What Is Party Realignment?
Party realignment occurs when a significant, lasting shift takes place in the coalition of voters who support a political party. It's more than one election — it's a durable transformation in which groups of voters abandon one party and consistently support another for years or decades afterward. Political scientists also talk about dealignment, when voters don't move to the opposing party but simply disconnect from party identification altogether.
Understanding realignment is essential for AP Government students because it explains how the parties we have today look so different from the parties that bore the same names 100 years ago.
Major Realignments in U.S. History
The Jacksonian Realignment (1828–1832)
The first major realignment produced the second American party system. Andrew Jackson's Democratic Party assembled a coalition of small farmers, Southern planters, and working-class urban voters. His opponents eventually became the Whig Party. This era established competitive two-party politics as the American norm.

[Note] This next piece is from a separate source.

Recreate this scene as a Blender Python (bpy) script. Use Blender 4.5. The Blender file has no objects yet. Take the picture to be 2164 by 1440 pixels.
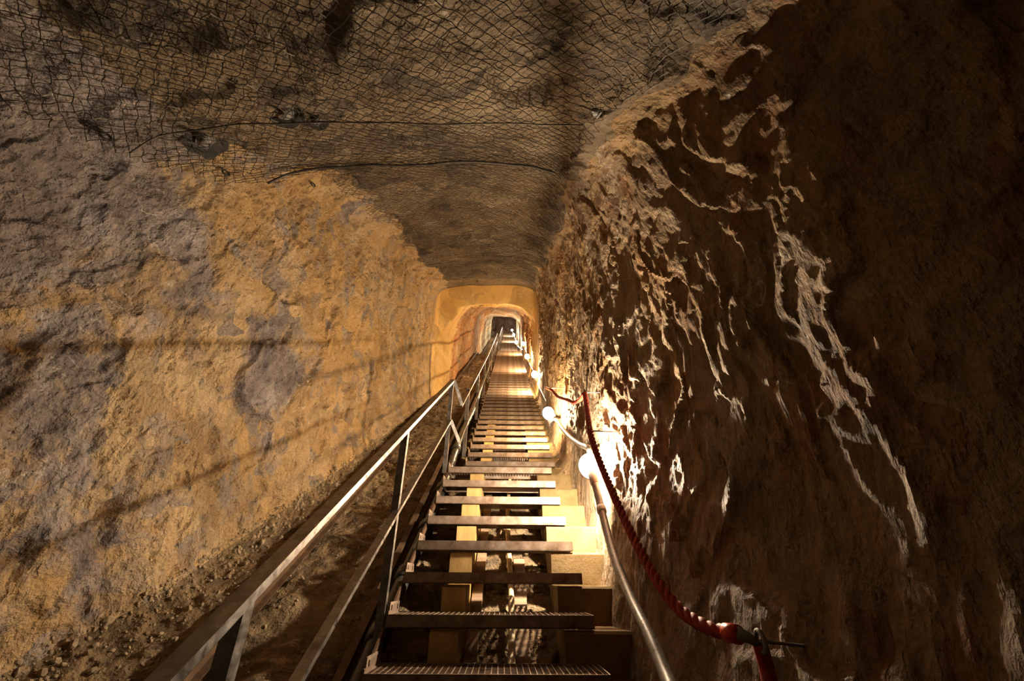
import bpy, math, random
import numpy as np

# ------------------------------------------------------------------ camera, world, exposure
sc = bpy.context.scene
COL = sc.collection
W, H, F = 2164, 1440, 894.0
PITCH, YAW, ROLL = math.radians(29.9), math.radians(0.5), math.radians(0.4)

def _rx(a):
    c, s = math.cos(a), math.sin(a)
    return np.array([[1, 0, 0], [0, c, -s], [0, s, c]])

def _rz(a):
    c, s = math.cos(a), math.sin(a)
    return np.array([[c, -s, 0], [s, c, 0], [0, 0, 1]])

CM = _rz(-YAW) @ _rx(math.pi / 2 + PITCH) @ _rz(ROLL)
cam = bpy.data.objects.new('camera', bpy.data.cameras.new('camera'))
COL.objects.link(cam)
from mathutils import Matrix, Vector
cam.matrix_world = Matrix([list(CM[i]) + [0.0] for i in range(3)] + [[0, 0, 0, 1]])
cam.data.sensor_width = 36.0
cam.data.lens = F / W * 36.0
cam.data.clip_start = 0.02
cam.data.clip_end = 200
sc.camera = cam

world = bpy.data.worlds.new('world')
sc.world = world
world.use_nodes = True
world.node_tree.nodes['Background'].inputs[0].default_value = (0, 0, 0, 1)
world.node_tree.nodes['Background'].inputs[1].default_value = 0.0
sc.view_settings.view_transform = 'Standard'
sc.view_settings.look = 'None'
sc.view_settings.exposure = 1.85
sc.view_settings.gamma = 1.0
sc.view_settings.use_curve_mapping = False
sc.cycles.use_denoising = True
sc.cycles.use_adaptive_sampling = True
sc.cycles.adaptive_threshold = 0.04
sc.cycles.max_bounces = 7
sc.cycles.diffuse_bounces = 5
sc.cycles.glossy_bounces = 3
sc.cycles.transmission_bounces = 2
sc.cycles.caustics_reflective = False
sc.cycles.caustics_refractive = False

RES = 1.3          # density of the rock meshes
LAMP_NEAR = 3300.0   # emission of the bulb inside the nearest lamp globe
LAMP_FAR = 2600.0

rng = random.Random(7)

def at(u, v, t):
    """world point at depth t (metres along the lens axis) seen at photo pixel (u, v)"""
    d = CM @ np.array([(u - W / 2) / F, -(v - H / 2) / F, -1.0])
    return d * t

def line(y):
    """height of the walking line of the incline at forward distance y"""
    y = np.asarray(y, float)
    return np.where(y < 8.4, 0.642 * y - 1.58, 0.642 * 8.4 - 1.58 + 0.69 * (y - 8.4))

# ------------------------------------------------------------------ materials
class NT:
    def __init__(self, name):
        self.m = bpy.data.materials.new(name)
        self.m.use_nodes = True
        self.t = self.m.node_tree
        self.t.nodes.clear()
    def n(self, typ, inputs=None, **props):
        nd = self.t.nodes.new(typ)
        for k, v in props.items():
            setattr(nd, k, v)
        for k, v in (inputs or {}).items():
            s = nd.inputs[k]
            if isinstance(v, bpy.types.NodeSocket):
                self.t.links.new(v, s)
            else:
                s.default_value = v
        return nd
    def ramp(self, fac, stops, interp='LINEAR'):
        nd = self.n('ShaderNodeValToRGB', {0: fac})
        cr = nd.color_ramp
        cr.interpolation = interp
        while len(cr.elements) < len(stops):
            cr.elements.new(0.5)
        for e, (p, c) in zip(cr.elements, stops):
            e.position = p
            e.color = (c, c, c, 1) if isinstance(c, (int, float)) else (*c, 1)
        return nd.outputs[0]
    def mix(self, fac, a, b, mode='MIX'):
        nd = self.n('ShaderNodeMix', data_type='RGBA', blend_type=mode)
        for idx, v in ((0, fac), (6, a), (7, b)):
            if isinstance(v, bpy.types.NodeSocket):
                self.t.links.new(v, nd.inputs[idx])
            elif idx == 0:
                nd.inputs[0].default_value = v
            else:
                nd.inputs[idx].default_value = (*v, 1)
        return nd.outputs[2]
    def noise(self, vec, scale, detail=6, rough=0.6, dist=0.0):
        return self.n('ShaderNodeTexNoise', {'Vector': vec, 'Scale': scale, 'Detail': detail,
                                             'Roughness': rough, 'Distortion': dist}).outputs[0]
    def out(self, bsdf):
        self.n('ShaderNodeOutputMaterial', {0: bsdf})
        return self.m

def principled(nt, col, rough=0.8, metal=0.0, bump=None, bstr=0.5, bdist=0.01, spec=0.3):
    d = {'Base Color': col if isinstance(col, bpy.types.NodeSocket) else (*col, 1),
         'Roughness': rough, 'Metallic': metal, 'Specular IOR Level': spec}
    if bump is not None:
        b = nt.n('ShaderNodeBump', {'Height': bump, 'Strength': bstr, 'Distance': bdist})
        d['Normal'] = b.outputs[0]
    return nt.n('ShaderNodeBsdfPrincipled', d).outputs[0]

def rock_mat(name, base_stops, patch, patch2, vein, stretch=(1, 1, 1), rough=0.85, grey_near=None,
             bstr=0.8, vein_amt=0.5, cell=4.0, spec=0.25):
    nt = NT(name)
    tc = nt.n('ShaderNodeTexCoord').outputs['Object']
    mp = nt.n('ShaderNodeMapping', {'Vector': tc, 'Scale': stretch}).outputs[0]
    warp = nt.n('ShaderNodeTexNoise', {'Vector': mp, 'Scale': 2.2, 'Detail': 3.0}).outputs[1]
    wv = nt.n('ShaderNodeVectorMath', {0: warp, 1: (0.5, 0.5, 0.5)}, operation='SUBTRACT').outputs[0]
    ws = nt.n('ShaderNodeVectorMath', {0: wv, 'Scale': 0.30}, operation='SCALE').outputs[0]
    p = nt.n('ShaderNodeVectorMath', {0: mp, 1: ws}, operation='ADD').outputs[0]
    n1 = nt.noise(p, 1.3, 7, 0.68, 0.3)
    col = nt.ramp(n1, base_stops)
    # broad patches of another stone
    m1 = nt.ramp(nt.noise(p, 0.85, 4, 0.6, 0.8), [(0.47, 0.0), (0.58, 1.0)])
    col = nt.mix(m1, col, patch)
    vc = nt.n('ShaderNodeTexVoronoi', {'Vector': p, 'Scale': cell, 'Randomness': 1.0})
    sep = nt.n('ShaderNodeSeparateColor', {0: vc.outputs['Color']})
    m2 = nt.ramp(sep.outputs[0], [(0.70, 0.0), (0.76, 0.85)])
    m2n = nt.n('ShaderNodeMath', {0: m2, 1: nt.ramp(nt.noise(p, 6, 3), [(0.35, 0.0), (0.6, 1.0)])}, operation='MULTIPLY').outputs[0]
    col = nt.mix(m2n, col, patch2)
    val = nt.ramp(sep.outputs[1], [(0.0, 0.80), (1.0, 1.2)])
    col = nt.mix(0.8, col, val, 'MULTIPLY')
    if grey_near is not None:
        gcol, y0, y1 = grey_near
        sy = nt.n('ShaderNodeSeparateXYZ', {0: tc}).outputs[1]
        mr = nt.n('ShaderNodeMapRange', {'Value': sy, 'From Min': y0, 'From Max': y1, 'To Min': 0.60, 'To Max': 0.34}).outputs[0]
        gn = nt.noise(p, 1.1, 5, 0.65, 0.5)
        gd = nt.n('ShaderNodeMath', {0: mr, 1: gn}, operation='SUBTRACT').outputs[0]
        gm = nt.ramp(gd, [(0.0, 0.0), (0.07, 0.9)])
        gc = nt.ramp(nt.noise(p, 3.5, 5, 0.7), [(0.3, gcol[0]), (0.5, gcol[1]), (0.68, gcol[2])])
        col = nt.mix(gm, col, gc)
    # thin pale veins
    vn = nt.noise(p, 2.6, 4, 0.5, 1.4)
    va = nt.n('ShaderNodeMath', {0: vn, 1: 0.5}, operation='SUBTRACT').outputs[0]
    vb = nt.n('ShaderNodeMath', {0: va}, operation='ABSOLUTE').outputs[0]
    vm = nt.ramp(vb, [(0.0, vein_amt), (0.012, 0.0)])
    vm2 = nt.n('ShaderNodeMath', {0: vm, 1: nt.ramp(nt.noise(p, 1.9, 3), [(0.5, 0.0), (0.62, 1.0)])}, operation='MULTIPLY').outputs[0]
    col = nt.mix(vm2, col, vein)
    # grain
    g = nt.noise(tc, 55, 3, 0.7)
    col = nt.mix(0.55, col, nt.ramp(g, [(0.25, 0.68), (0.75, 1.35)]), 'MULTIPLY')
    q = nt.n('ShaderNodeMapping', {'Vector': tc, 'Scale': stretch}).outputs[0]
    h = nt.noise(q, 30, 5, 0.78, 0.0)
    for sc_, am in ((8.0, 0.9), (21.0, 0.45), (52.0, 0.25)):
        jit = nt.n('ShaderNodeVectorMath', {0: q, 1: nt.n('ShaderNodeVectorMath', {0: nt.n('ShaderNodeTexNoise', {'Vector': q, 'Scale': sc_ * 1.7, 'Detail': 1.0}).outputs[1], 'Scale': 0.9 / sc_}, operation='SCALE').outputs[0]}, operation='ADD').outputs[0]
        v = nt.n('ShaderNodeTexVoronoi', {'Vector': jit, 'Scale': sc_}, feature='F1', distance='MANHATTAN').outputs['Distance']
        h = nt.n('ShaderNodeMath', {0: v, 1: am, 2: h}, operation='MULTIPLY_ADD').outputs[0]
    return nt.out(principled(nt, col, rough, 0, h, bstr, 0.03, spec))

M = {}
M['rock_left'] = rock_mat('ochre_rock', [(0.28, (0.27, 0.16, 0.075)), (0.42, (0.50, 0.33, 0.165)), (0.56, (0.59, 0.43, 0.25)), (0.72, (0.66, 0.54, 0.38))],
                          (0.53, 0.345, 0.155), (0.33, 0.28, 0.25), (0.80, 0.72, 0.62),
                          grey_near=([(0.13, 0.105, 0.105), (0.28, 0.24, 0.235), (0.50, 0.45, 0.44)], 1.2, 4.2), bstr=1.0, cell=6.0)
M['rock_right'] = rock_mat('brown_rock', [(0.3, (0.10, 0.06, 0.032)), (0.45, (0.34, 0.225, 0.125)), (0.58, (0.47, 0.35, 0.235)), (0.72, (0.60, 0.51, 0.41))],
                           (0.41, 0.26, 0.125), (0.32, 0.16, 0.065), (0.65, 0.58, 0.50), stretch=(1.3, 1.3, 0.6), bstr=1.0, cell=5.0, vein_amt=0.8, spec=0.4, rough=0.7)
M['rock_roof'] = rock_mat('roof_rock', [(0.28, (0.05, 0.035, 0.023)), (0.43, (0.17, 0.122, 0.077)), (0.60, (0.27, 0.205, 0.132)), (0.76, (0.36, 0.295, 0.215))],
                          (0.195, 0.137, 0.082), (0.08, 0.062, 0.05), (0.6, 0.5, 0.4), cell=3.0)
M['shotcrete'] = rock_mat('yellow_shotcrete', [(0.28, (0.40, 0.25, 0.09)), (0.45, (0.56, 0.36, 0.13)), (0.60, (0.62, 0.43, 0.18)), (0.75, (0.66, 0.50, 0.26))],
                          (0.54, 0.34, 0.12), (0.46, 0.30, 0.12), (0.6, 0.5, 0.4), cell=2.0, bstr=0.4)
M['rock_far'] = rock_mat('far_rock', [(0.28, (0.22, 0.10, 0.04)), (0.45, (0.42, 0.22, 0.09)), (0.60, (0.48, 0.32, 0.17)), (0.75, (0.6, 0.5, 0.36))],
                          (0.40, 0.19, 0.07), (0.46, 0.36, 0.22), (0.6, 0.5, 0.4), grey_near=([(0.30, 0.26, 0.18), (0.50, 0.45, 0.33), (0.62, 0.58, 0.46)], 22.0, 11.0))
M['rock_end'] = rock_mat('end_rock', [(0.28, (0.16, 0.10, 0.08)), (0.45, (0.32, 0.22, 0.18)), (0.60, (0.42, 0.31, 0.27)), (0.75, (0.5, 0.4, 0.36))],
                          (0.24, 0.14, 0.10), (0.2, 0.12, 0.09), (0.5, 0.42, 0.36))
M['dirt'] = rock_mat('damp_dirt', [(0.3, (0.12, 0.08, 0.043)), (0.5, (0.24, 0.165, 0.09)), (0.66, (0.37, 0.275, 0.165)), (0.8, (0.48, 0.38, 0.25))],
                     (0.21, 0.14, 0.07), (0.15, 0.11, 0.07), (0.3, 0.25, 0.18), vein_amt=0.0, cell=14.0)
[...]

The Civil War Realignment (1860)
Abraham Lincoln's election and the Civil War produced a dramatic shift. The Republican Party — founded in 1854 to oppose the expansion of slavery — became the dominant force for the next several decades. This is often called the Third Party System or the "System of 1896" in its mature form, during which the GOP dominated national politics while Democrats held the Solid South.
The New Deal Realignment (1932–1936)
The Great Depression shattered the Republican majority. Franklin D. Roosevelt built the New Deal Coalition — an unlikely combination of Southern white conservatives, Northern African Americans, urban ethnic immigrants, labor unions, and progressive intellectuals. This coalition kept Democrats competitive nationally for decades.
The Civil Rights Realignment (1964–1980)
The passage of the Civil Rights Act (1964) and Voting Rights Act (1965) under LBJ triggered the most recent major realignment. Southern white conservatives, once the backbone of the Democratic Party, migrated steadily toward the Republicans. Richard Nixon's "Southern Strategy" and Ronald Reagan's coalition solidified this shift, producing the regional patterns — Republican South, competitive North — that persist today.
What Causes Realignments?
- Critical elections: High-turnout elections that mobilize new voters or produce dramatic policy changes (e.g., 1932, 1980)
- Major social or economic crises: Depressions, wars, and social upheavals force parties to take defining stands
- Party platform shifts: When parties change their position on major issues, existing voters may feel abandoned
- Demographic change: Growing or shrinking demographic groups gradually shift party coalitions over time
Interest Groups and Realignment
Interest groups play an important role in realignment. When major organized groups — like labor unions in the 1930s or evangelical Christians in the 1970s–80s — shift their institutional support from one party to another, they bring money, volunteer networks, and mobilized voters with them. The alignment of interest groups with particular parties helps explain why realignments stick.
Are We in a Realignment Today?
Political scientists debate whether current trends represent a new realignment or continued dealignment. Key trends to watch include:
- Shifts among college-educated voters and non-college voters across both parties
- Growing partisan polarization without necessarily increasing party identification
- The rise of independent voters who split tickets or abstain
For the AP exam, you don't need to predict the future — but you do need to understand the historical patterns and the mechanisms that drive party change. Realignment is one of the most powerful concepts for explaining why American politics looks the way it does today.